Appealing the findings of a sales tax audit

  • Appealing to the BOE

The process for appealing a BOE sales tax audit begins at the exit conference after the auditor has finished their investigation. If you disagree with the auditor’s report, you will generally be given a time period within which to collect evidence and make your case. The BOE appeals process is lengthy, so you will have several opportunities to prove that you do not owe the assessed liability. If your appeal is denied at every level, you can eventually appeal to the courts, although California law requires that you must pay the assessed tax (minus interest) before you can file. If the court finds in your favor, then you can request a refund.

Preventing future audits - how a tax professional can help

While nothing can guarantee that you’ll never undergo an audit, preparing now will make any future audit as painless as possible. Reviewing your sales tax record keeping on a regular basis and making sure that you have good systems and internal checks and balances in place is your best defense.
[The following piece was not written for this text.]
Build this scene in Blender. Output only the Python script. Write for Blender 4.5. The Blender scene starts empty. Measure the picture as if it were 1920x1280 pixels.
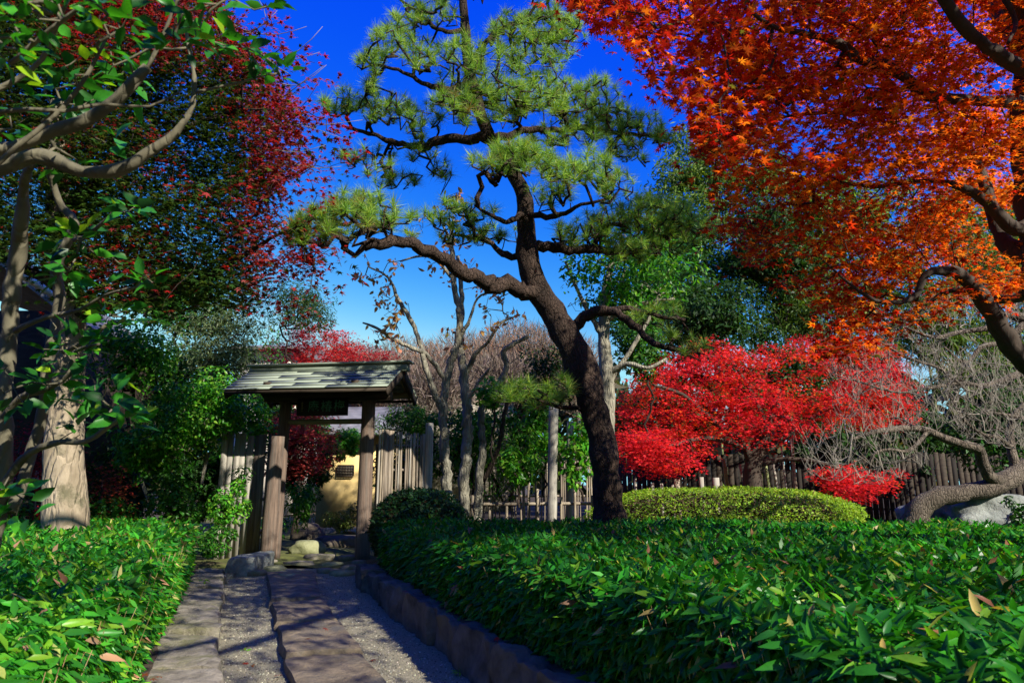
import bpy, math, random
import numpy as np
from mathutils import Vector, noise as mnoise
R0 = np.random.default_rng(11)
random.seed(5)
C = bpy.context.scene.collection
SC = bpy.context.scene
rad = math.radians

# ------------------------------------------------------------------ camera, sky, sun, exposure
EYE = 1.25
PITCH = rad(11.7)
cam_d = bpy.data.cameras.new('camera'); cam = bpy.data.objects.new('camera', cam_d); C.objects.link(cam)
cam.location = (0, 0, EYE); cam.rotation_euler = (math.pi/2 + PITCH, 0, 0)
cam_d.lens = 24; cam_d.sensor_width = 36; cam_d.clip_start = 0.05; cam_d.clip_end = 2000
cam_d.dof.use_dof = True; cam_d.dof.focus_distance = 9.0; cam_d.dof.aperture_fstop = 6.3
SC.camera = cam
SUN_EL, SUN_AZ = 34.0, 137.0          # azimuth clockwise from +Y (the view direction): behind the camera, to the right
w = bpy.data.worlds.new("World"); SC.world = w; w.use_nodes = True
nt = w.node_tree; nt.nodes.clear()
sky = nt.nodes.new('ShaderNodeTexSky'); sky.sky_type = 'NISHITA'; sky.sun_disc = False
sky.sun_elevation = rad(SUN_EL); sky.sun_rotation = rad(SUN_AZ); sky.air_density = 1.0; sky.dust_density = 0.3; sky.ozone_density = 4.0
# polarised, deeply saturated sky: each channel of the sky is graded by gain * c ** power, limited
sp = nt.nodes.new('ShaderNodeSeparateColor'); cb = nt.nodes.new('ShaderNodeCombineColor'); nt.links.new(sky.outputs[0], sp.inputs[0])
SKYG = ((4.0, 4.5, .083), (9.0, 2.08, .45), (11.0, .10, 9.0))
for k, (gn, pw_, sc0) in enumerate(SKYG):
    a_ = nt.nodes.new('ShaderNodeMath'); a_.operation = 'POWER'; a_.inputs[1].default_value = pw_; nt.links.new(sp.outputs[k], a_.inputs[0])
    b_ = nt.nodes.new('ShaderNodeMath'); b_.operation = 'MULTIPLY'; b_.inputs[1].default_value = sc0; nt.links.new(a_.outputs[0], b_.inputs[0])
    c_ = nt.nodes.new('ShaderNodeMath'); c_.operation = 'MINIMUM'; c_.inputs[1].default_value = gn; nt.links.new(b_.outputs[0], c_.inputs[0]); nt.links.new(c_.outputs[0], cb.inputs[k])
bg = nt.nodes.new('ShaderNodeBackground'); bg.inputs['Strength'].default_value = 0.052
wo = nt.nodes.new('ShaderNodeOutputWorld')
nt.links.new(cb.outputs[0], bg.inputs['Color']); nt.links.new(bg.outputs[0], wo.inputs['Surface'])
sl = bpy.data.lights.new('sun', 'SUN'); sl.energy = 5.0; sl.angle = rad(0.5); sl.color = (1.0, 0.94, 0.82)
so = bpy.data.objects.new('sun', sl); C.objects.link(so)
SUNV = Vector((math.sin(rad(SUN_AZ))*math.cos(rad(SUN_EL)), math.cos(rad(SUN_AZ))*math.cos(rad(SUN_EL)), math.sin(rad(SUN_EL))))
so.rotation_euler = SUNV.to_track_quat('Z', 'Y').to_euler(); so.location = (6, -8, 12)
vs = SC.view_settings; SC.display_settings.display_device = 'sRGB'
vs.view_transform = 'Standard'; vs.look = 'None'; vs.exposure = 0.85; vs.gamma = 1.0; vs.use_curve_mapping = False
SC.render.engine = 'CYCLES'
SC.cycles.max_bounces = 6; SC.cycles.diffuse_bounces = 2; SC.cycles.glossy_bounces = 2; SC.cycles.transmission_bounces = 3
SC.cycles.transparent_max_bounces = 4; SC.cycles.use_denoising = True; SC.cycles.caustics_reflective = False; SC.cycles.caustics_refractive = False

# ------------------------------------------------------------------ picture point -> world point
F = 1280.0; ct, st = math.cos(PITCH), math.sin(PITCH)
def ray(px, py):
    u = (px-960)/F; v = (640-py)/F
    return u, ct - v*st, st + v*ct
def P(px, py, Y):
    a, b, c = ray(px, py); k = Y/b
    return np.array([a*k, Y, EYE + c*k])
def G(px, py, z):
    a, b, c = ray(px, py); k = (z-EYE)/c
    return np.array([a*k, b*k, z])
def proj(p):
    p = np.atleast_2d(p); x = p[:, 0]; y = p[:, 1]; z = p[:, 2]-EYE
    d = y*ct + z*st; h = -y*st + z*ct
    d = np.where(d < 0.05, 0.05, d)
    return np.stack([960+F*x/d, 640-F*h/d, d], 1)
def gz(Y): return float(np.clip(0.024*(Y-4.5), 0, 0.15))
def inpoly(x, y, poly):
    x = np.asarray(x); y = np.asarray(y); c = np.zeros(x.shape, bool); n = len(poly); j = n-1
    for i in range(n):
        xi, yi = poly[i]; xj, yj = poly[j]
        c ^= ((yi > y) != (yj > y)) & (x < (xj-xi)*(y-yi)/((yj-yi) or 1e-9)+xi)
        j = i
    return c

# ------------------------------------------------------------------ materials
def newmat(name):
    m = bpy.data.materials.new(name); m.use_nodes = True; t = m.node_tree
    b = t.nodes['Principled BSDF']; return m, t, b
def N(t, typ, **kw):
    n = t.nodes.new(typ)
    for k, v in kw.items():
        if k in n.inputs: n.inputs[k].default_value = v
        else: setattr(n, k, v)
    return n
def leafmat(name, rough=0.45, spec=0.4, trans=0.35, tcol=(1.0, 1.0, 1.0), tgain=1.6):
    m, t, b = newmat(name)
    a = N(t, 'ShaderNodeAttribute', attribute_name='col')
    b.inputs['Roughness'].default_value = rough; b.inputs['Specular IOR Level'].default_value = spec
    co = N(t, 'ShaderNodeTexCoord')
    nz = N(t, 'ShaderNodeTexNoise', Scale=9.0, Detail=2.0); t.links.new(co.outputs['Object'], nz.inputs['Vector'])
    mr = N(t, 'ShaderNodeMapRange'); mr.inputs[3].default_value = 0.72; mr.inputs[4].default_value = 1.28
    t.links.new(nz.outputs[0], mr.inputs[0])
    mx = N(t, 'ShaderNodeVectorMath', operation='SCALE'); t.links.new(a.outputs['Color'], mx.inputs[0]); t.links.new(mr.outputs[0], mx.inputs['Scale'])
    t.links.new(mx.outputs[0], b.inputs['Base Color'])
    tr = N(t, 'ShaderNodeBsdfTranslucent'); ml = N(t, 'ShaderNodeVectorMath', operation='MULTIPLY')
    ml.inputs[1].default_value = tuple(c*tgain for c in tcol)
    t.links.new(mx.outputs[0], ml.inputs[0]); t.links.new(ml.outputs[0], tr.inputs['Color'])
    ms = N(t, 'ShaderNodeMixShader'); ms.inputs[0].default_value = trans
    t.links.new(b.outputs[0], ms.inputs[1]); t.links.new(tr.outputs[0], ms.inputs[2])
    t.links.new(ms.outputs[0], t.nodes['Material Output'].inputs['Surface'])
    return m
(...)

Having a tax professional perform a “reverse audit” or your records from time to time is a great way to ensure that your bookkeeping is impeccable and ready for review by the BOE or the IRS at any time.

If you are selected for an audit, you should consider speaking with a qualified tax attorney early on. Your attorney will be able to determine whether the BOE is operating within the statute of limitations, they will help you prepare and review your records for the auditor, they will work with the BOE to ensure that the audit is conducted properly and fairly, and they will negotiate on your behalf to ensure that you get the best possible outcome in any appeals process or settlement. A sales tax audit is a stressful process for any business, but having an experienced tax lawyer on your side can smooth the way and give you true peace of mind.